La primera vez que me alojé en un hotel y pude bañarme en una piscina tenía trece años. Hoy parece algo impensable, una exageración literaria, pero soy de esa generación en la que nuestros padres salían por primera vez de la provincia para hacer la mili (y al mío le tocó Zaragoza). Así que sí, a esa edad solo había veraneado en el pueblo y como vivía en una ciudad con playa la opción de la piscina ni se barajaba. Entre tantas emociones (también era la primera vez que iba a pisar el extranjero) recibí una visita inoportuna: la regla. Qué vergüenza, qué incomodidad. Lo último que quería es que mis compañeros de clase supiesen qué me pasaba. ¡Y no quería dejar de bañarme en la gélida piscina pirenaica! Corrían los años 80 y aquello (“el cambio”) era tabú, incómodo.
Qué absurdo, ¿verdad? Afortunadamente, esas situaciones se dan cada vez menos y la naturalidad sobre la menstruación ha llegado hasta los anuncios absurdos en los que (al fin) la sangre es roja. ¿Todo bien, no? Pues no.

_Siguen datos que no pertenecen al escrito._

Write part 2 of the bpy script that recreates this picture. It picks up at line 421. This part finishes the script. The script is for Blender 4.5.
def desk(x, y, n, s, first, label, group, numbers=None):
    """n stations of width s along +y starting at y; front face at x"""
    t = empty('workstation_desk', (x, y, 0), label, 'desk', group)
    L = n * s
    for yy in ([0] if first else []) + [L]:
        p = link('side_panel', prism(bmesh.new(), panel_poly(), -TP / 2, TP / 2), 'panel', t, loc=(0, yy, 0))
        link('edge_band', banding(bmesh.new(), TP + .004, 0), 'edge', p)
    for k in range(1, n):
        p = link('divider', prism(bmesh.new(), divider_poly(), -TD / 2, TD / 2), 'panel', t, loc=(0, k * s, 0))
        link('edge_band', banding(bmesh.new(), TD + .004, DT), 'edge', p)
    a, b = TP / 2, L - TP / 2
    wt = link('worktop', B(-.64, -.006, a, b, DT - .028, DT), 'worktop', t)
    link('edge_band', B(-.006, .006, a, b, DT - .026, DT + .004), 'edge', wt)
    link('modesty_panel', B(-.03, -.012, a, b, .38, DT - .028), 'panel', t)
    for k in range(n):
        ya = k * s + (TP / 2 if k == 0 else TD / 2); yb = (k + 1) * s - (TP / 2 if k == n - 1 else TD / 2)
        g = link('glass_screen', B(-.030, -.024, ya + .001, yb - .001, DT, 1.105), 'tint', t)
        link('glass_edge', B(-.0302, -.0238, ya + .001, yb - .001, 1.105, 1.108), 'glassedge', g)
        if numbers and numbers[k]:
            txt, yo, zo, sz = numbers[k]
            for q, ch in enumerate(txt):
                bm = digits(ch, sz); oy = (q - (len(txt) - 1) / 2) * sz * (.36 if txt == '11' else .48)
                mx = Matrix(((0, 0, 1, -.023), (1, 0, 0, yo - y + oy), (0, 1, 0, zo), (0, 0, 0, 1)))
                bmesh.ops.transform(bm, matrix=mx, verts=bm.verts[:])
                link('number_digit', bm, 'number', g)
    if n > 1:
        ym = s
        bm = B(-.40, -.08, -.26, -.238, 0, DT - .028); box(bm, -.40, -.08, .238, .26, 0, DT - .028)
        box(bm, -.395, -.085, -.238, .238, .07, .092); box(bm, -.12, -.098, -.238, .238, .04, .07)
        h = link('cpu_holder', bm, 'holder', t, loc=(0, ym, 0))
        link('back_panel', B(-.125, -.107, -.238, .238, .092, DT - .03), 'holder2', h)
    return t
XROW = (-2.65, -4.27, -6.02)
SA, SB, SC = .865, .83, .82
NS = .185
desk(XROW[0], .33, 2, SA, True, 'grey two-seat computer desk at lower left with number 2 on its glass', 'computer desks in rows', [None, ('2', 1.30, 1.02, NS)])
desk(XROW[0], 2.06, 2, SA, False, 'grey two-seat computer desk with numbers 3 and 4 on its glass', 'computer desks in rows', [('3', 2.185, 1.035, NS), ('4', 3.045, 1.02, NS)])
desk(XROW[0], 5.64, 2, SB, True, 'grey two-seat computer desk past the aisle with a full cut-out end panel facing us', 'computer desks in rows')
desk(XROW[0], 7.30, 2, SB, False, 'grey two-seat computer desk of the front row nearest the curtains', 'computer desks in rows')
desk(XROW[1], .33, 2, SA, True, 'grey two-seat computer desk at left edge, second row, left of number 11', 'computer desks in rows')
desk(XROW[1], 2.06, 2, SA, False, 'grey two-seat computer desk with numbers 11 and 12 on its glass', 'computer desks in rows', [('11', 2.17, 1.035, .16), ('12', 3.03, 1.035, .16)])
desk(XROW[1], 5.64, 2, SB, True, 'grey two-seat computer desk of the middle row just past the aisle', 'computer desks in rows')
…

Antes de que acabe el verano cumpliré 52. No hace falta tener excelsos conocimientos en hormonas femeninas para ubicarme en la perimenopausia. Hasta aquí todo normal, ¿no? Pues no. Ya les digo yo que en cuanto se menciona en voz alta algo tipo “sofocos”, “suelo pélvico”, “cambios de humor”, “desarreglos”… el interlocutor (ojo, o interlocutora) o lector, mira hacia abajo, con pudor, incómodo por la ¿confidencia? Como si fuera algo secreto o extraordinario. ¿O vergonzante?
Creo que las mujeres de mi generación ya hemos superado ampliamente el estigma de que nos llegue “el retiro” (recuerdo que mi madre, mis abuelas y mis tías lo denominaban así). Está claro que seguimos siendo igual de válidas que en nuestra anterior etapa hormonal y todos coincidiremos que procrear a los 50 no es lo idóneo, en cualquier caso. Así que ¿qué cambia? Cambia nuestro físico, nuestra química y quedamos más expuestas a determinadas patologías. De acuerdo. Por el contrario, ganamos en libertad y nos quitamos el lastre mensual que nos acompaña cuatro décadas. De cara al exterior, a nuestro papel en el mundo, nada cambia. Somos las mismas. Más maduras, más sabias, más serenas. Bellas de otra manera. Pero las formas de evolución de la femineidad nunca deberían resultar incómodas. Es la naturaleza. Es la vida.